Whereas other branches’ reading lists are either painfully dense, narrowly focused, or simply not updated, the Air Force’s reading list boasts a decidedly relevant career booster. In an era of intense stratification, mandatory lessons, and performance report wars, Welsh has given airmen the tools to stand out in that nebulous realm of self-improvement. The reading list perhaps even gives airmen a much-needed edge in the race toward the now elusive firewall-5 (the Air Force’s version of an A+ on their performance reports), mitigates the rigidity that other branches’ reading lists display, and all the while shapes an outstanding airman.

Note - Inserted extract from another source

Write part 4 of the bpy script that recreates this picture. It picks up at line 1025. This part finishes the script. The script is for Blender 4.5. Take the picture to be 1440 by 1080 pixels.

The 2016 list provides troops an extra opportunity to display “excellence”— and unlike the Marine Corps reading list, it is not mandatory. The airmen give impetus to their own self-improvement through willpower, and this kind of willpower is perhaps the golden ticket to reinvigorating the Air Force’s air power.

RELATED: The 10 Books That Should Be on Your Reading List »

By comparison, other branches continue the tradition of prescribing mostly antiquated literature into their reading lists. This year, the Marine Corps finally removed “A Message to Garcia,” a 120-year-old essay about blindly following orders — which has little to do with how the modern military functions. The Army’s list hasn’t been updated since 2014, and both the Navy and Coast Guard’s lists amount to a fundamentally limited lineup.

It’s fitting that the modern, technologically advanced Air Force has been given a modern, multimedia reading list. Insofar as the Air Force’s current air of competitiveness is strong enough to lean against, airmen need to be ever-nimble, ever-advancing, and ever-striving to improve themselves. This reading list, as trite as it may sound, points troops in the right direction. It ultimately endeavors to cultivate a rich, diverse environment of solid troops.

In his message to airmen, Welsh writes, “This year’s list is curated to increase our understanding of past heroes as well as our current challenges while keeping an eye towards a future you make brighter by your service. Use the reading suggestions to improve yourselves, your unit, and our Air Force.”  This message underscores the Air Force’s hopes for an increasingly well-informed, healthy force — one that is not moved through coercion, but by the motivation to succeed and be the best versions of themselves.